Снова К. оказался в здании суда, но все было спокойно и обыкновенно. Поражавшие взгляд частности исчезли. К. окинул все взглядом, отделался от Титорелли и отправился своей дорогой. Сегодня К. был одет в иную, длинную темную одежду, плотную и приятно теплую. Он понимал, что с ним произошло, но был так счастлив, что даже себе не хотел сознаться в этом. В конце коридора у стены, рядом с большим открытым окном он обнаружил кучу своей прежней одежды — черный пиджак, узкие полосатые брюки, а сверху распласталась рубашка со скомканными рукавами».

«Что за бред, — скажете вы, — роман «Процесс» заканчивается иначе: „...как будто бы его стыд мог пережить его“». Может быть. Может быть. А может быть, и нет. Обе концовки, как мне кажется, имеют право на жизнь. Но Макс Брод выбрал трагическую, жестокую, более, как ему показалось (а позднее — и другим), соответствующую Кафке. Таким завершением романа он отнял у писателя и легкокрылость, и воздушность, — божественность, наконец.

В советских изданиях и позже опущено приложение к роману «Процесс», куда Макс Брод определил показавшиеся ему излишними страницы и строчки рукописи.

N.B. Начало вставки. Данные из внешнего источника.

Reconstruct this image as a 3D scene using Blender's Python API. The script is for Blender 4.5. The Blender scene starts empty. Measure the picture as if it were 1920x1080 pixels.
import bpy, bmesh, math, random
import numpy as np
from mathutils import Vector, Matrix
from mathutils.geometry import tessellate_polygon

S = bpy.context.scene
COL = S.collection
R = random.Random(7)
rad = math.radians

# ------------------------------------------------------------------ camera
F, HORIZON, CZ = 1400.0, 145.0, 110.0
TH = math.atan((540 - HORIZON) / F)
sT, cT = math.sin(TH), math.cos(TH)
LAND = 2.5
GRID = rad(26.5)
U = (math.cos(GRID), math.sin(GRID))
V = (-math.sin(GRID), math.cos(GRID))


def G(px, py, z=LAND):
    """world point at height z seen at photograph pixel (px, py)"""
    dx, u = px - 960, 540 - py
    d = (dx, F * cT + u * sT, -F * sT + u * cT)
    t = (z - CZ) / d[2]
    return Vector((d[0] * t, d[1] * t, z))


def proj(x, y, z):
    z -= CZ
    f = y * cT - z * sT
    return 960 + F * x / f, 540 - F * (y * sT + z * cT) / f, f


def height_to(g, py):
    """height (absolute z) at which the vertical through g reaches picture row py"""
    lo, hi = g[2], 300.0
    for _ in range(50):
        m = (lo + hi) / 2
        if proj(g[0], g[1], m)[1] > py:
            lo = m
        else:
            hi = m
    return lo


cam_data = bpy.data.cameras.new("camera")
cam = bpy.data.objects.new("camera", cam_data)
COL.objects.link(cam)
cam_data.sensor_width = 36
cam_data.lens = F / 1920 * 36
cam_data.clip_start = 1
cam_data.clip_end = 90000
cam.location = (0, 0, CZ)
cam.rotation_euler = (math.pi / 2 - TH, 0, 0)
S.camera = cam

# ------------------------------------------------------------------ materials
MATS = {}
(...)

Обратим внимание на главу «Das Haus» и пока оставим ее название без перевода. Последняя часть главы только что процитирована, и представим себе еще раз, что Кафка ставит эту главу завершающей — тогда весь роман, поневоле осененный ее светом, заиграл бы другими красками, и даже горделивому Владимиру Набокову пришлось бы склонить перед ним голову, и «Приглашение на казнь», наконец, обрело бы своего предтечу.

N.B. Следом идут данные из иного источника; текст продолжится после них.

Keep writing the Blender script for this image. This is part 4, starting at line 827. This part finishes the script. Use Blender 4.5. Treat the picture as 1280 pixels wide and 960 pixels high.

«Процесс» в композиции Макса Брода явно рвется к финальной ленточке, к открытому, безаппеляционному, кровавому финалу. Брода вообще следует считать радивым отцом — отчимом литературного наследия Франца Кафки. Незабвенный же родитель, в силу своей честности, не позволившей ему принять сторону того или иного политического, общественного, национального или литературного течения, доводил свою — в прозе ли, дневниках или письмах — мысль до видимого ему самому именно на этом этапе конца, а так как он не желал довольствоваться паллиативом или внешним успехом, то спокойно отпускал лодочку своей мысли на волю течения времени. Может быть, он использовал как раз знаменитое «жизнь коротка, искусство вечно», притом, что сама жизнь его была трудным, загадочным, упрямым творчеством, так что вовсе не нарочно, он от своего имени выдал вечную индульгенцию литературе и своим более оборотистым и, в большинстве своем, жуликоватым по сравнению с ним «собратьям», творцам масс-медиа.

Его незаметное вероучительство, бескорыстная незапатентованность и открытость всем поветриям литературы и искусства, притом что ни на секунду невозможно заподозрить Кафку в притязаниях на мессианство, на звание распятого Христа литературы XX века. хотя чрезвычайно скромная история его жизни не уступает скромному житию Христа, а мучительная смерть обоих схожа до непомерности, и еще: один воскрес в христианском мире на третий день по воле Отца Небесного, другой — через три года по воле литературного отчима (путем публикации трех незавершенных романов), и до сих пор не выискалось четырех Евангелистов для Кафки (а званых — множество), и Макс Брод, вслед за Ницше, повторил: «Человеческое! Слишком человеческое!»